S Tier: The Top Ten (Humanity’s Final Boss of Taste)
Unlike other tiers containing “thousands of things,” S tier is restricted to ten positions, presumably because the committee feared giving humans too much joy would destabilize the economy.
10. Love
Described as “great and enjoyable,” and immediately disputed by those currently going through a breakup, who asked for a temporary injunction.
9. Masturbation
Ranked highly as “sexual stuff,” with researchers noting the survey’s anonymity option was used more than once.
8. Video Games
Celebrated for variety and accessibility, and for teaching teamwork, reflexes, and how to say “one more match” while ruining sleep schedules worldwide.
7. Music
Praised as universally emotive, with the report stating “everyone has that one song they listen on repeat,” a phenomenon confirmed by streaming platforms and neighbors.
6. Vision
Ranked high because people receive “90% of information” via eyes, and because the remaining 10% is mostly vibes and regret.
5. Sleep
Labeled a human necessity that “everyone deserves,” though it remains tragically locked behind late capitalism, anxiety, and “just one more episode.”
4. Food
Awarded for cultural variety and enjoyment, as well as its role in turning daily survival into a hobby with 40-step recipes.
3. Sport
Ranked for health and lifestyle benefits, and because it’s one of the only socially acceptable ways to scream in public.
2. Health
Placed near the top as foundational to happiness, with the report solemnly noting that people only appreciate it once it starts buffering.
1. Sex
Declared “the best thing that ever exist,” because the survey was apparently completed by a species that still giggles at the word “boobs.”

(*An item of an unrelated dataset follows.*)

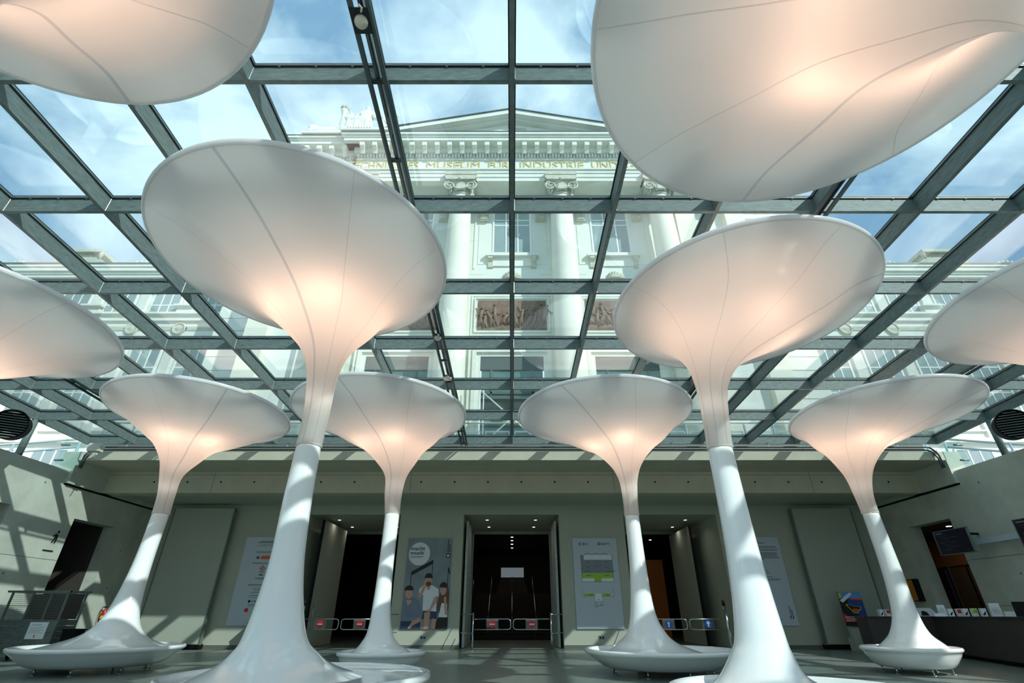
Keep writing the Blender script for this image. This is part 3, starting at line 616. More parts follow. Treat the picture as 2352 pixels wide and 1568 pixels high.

IBRS did include a late amendment after receiving feedback from asexual respondents, trauma survivors, and people with headaches: not everyone loves sex, but the “average global enthusiasm score” still pushed it to #1.
What Happens Now That Everything Is Ranked?
The IBRS says the tier list will be used to guide global policy, education, and small talk. Already, several governments have proposed:
replacing national flags with tier ratings (“We’re a strong A-tier country with S-tier potential”),
legislating mosquitoes into extinction (“ecology be damned”), and
moving November to D-minus tier “pending further review.”
At press time, the Bureau confirmed it has begun Phase Two of the project: ranking all the things people ranked—including “tier lists,” “internet polls,” and “the urge to argue in comment sections.”
Early projections suggest that last one is headed straight for S tier, because it may be the only truly universal human instinct.